Strengths are kind of what it was in New York. A huge amount of diversity. I think one of the things that is great about the workshops is that they bring together kids from all different parts of the valley to one class, unlike the school programs where they're doing it with the same group they're in with every day.

We have a lot of freedom. There's a lot of enthusiasm for what we're doing. It's one of the perks of not being a nonprofit—I don't have foundations to answer to, I don't have granters, funders. We can be as creative as we want to be with these sort of things and I don't have to hand a questionnaire to parents afterwards or ask a kid on a scale of one to five what did they think of the workshop.

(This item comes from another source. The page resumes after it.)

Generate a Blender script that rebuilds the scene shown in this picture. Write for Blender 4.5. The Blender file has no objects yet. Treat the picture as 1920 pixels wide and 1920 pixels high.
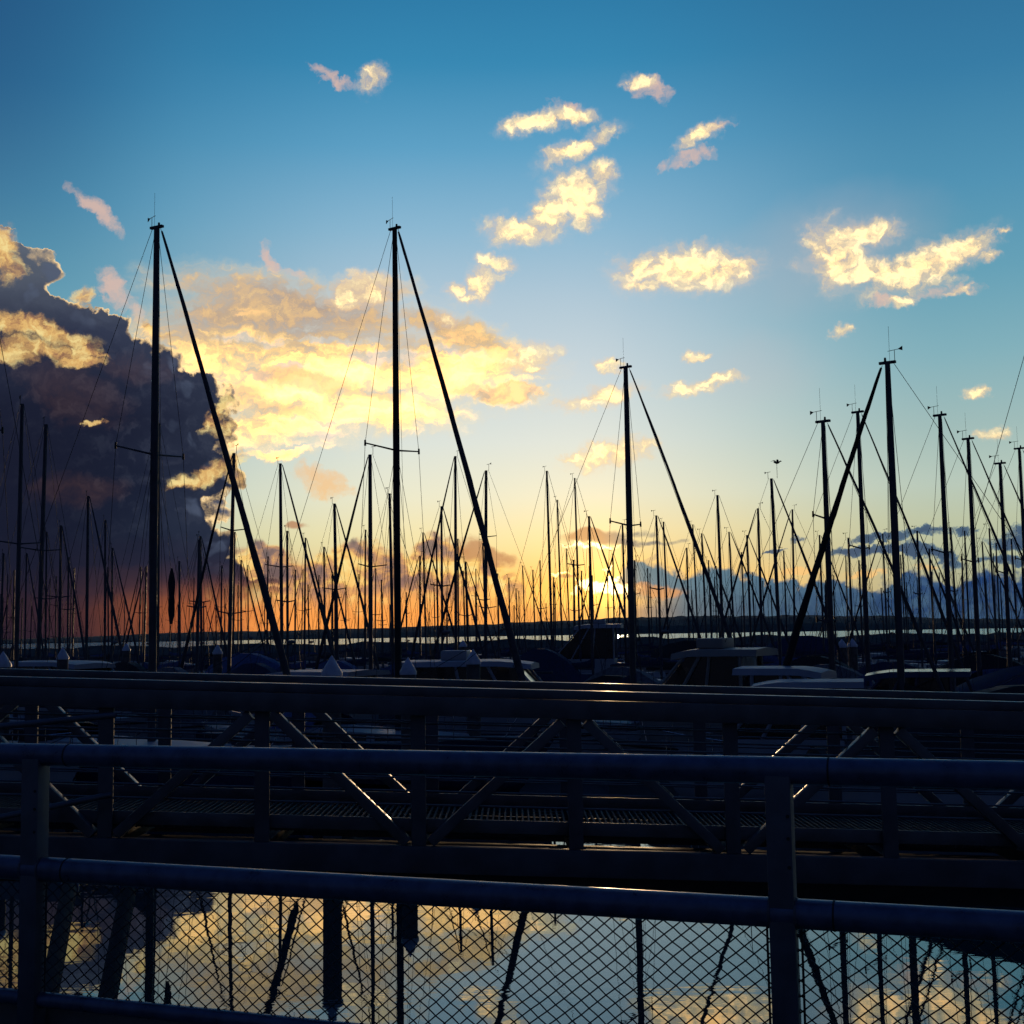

I get this idea that we need to reach at-risk or underfunded communities, but it's very strange as to how you figure out to do that without stereotyping people or putting them in these boxes that are unnecessary.

Many of the schools in Tucson are really underfunded and struggle with tests scores and yet at the same time in these schools there are incredible teachers and there's no quantitative value placed on how much a teacher commits to in the classroom, engaging students--

And out of the classroom, too.

Yeah! What’s on paper about each school feels so different from what's actually happening in the school, seeing teachers work with the kids.

I think you strangely find yourself making the kids sound less empowered than they are for the sake of funding. Some of these kids, maybe they don't have a lot of money, but they're parents are very strong, hard-working, great people, they're just in bad circumstances. How do I get that nuance in here without making it look like they're just a bunch of poor kids and we're these great heroes?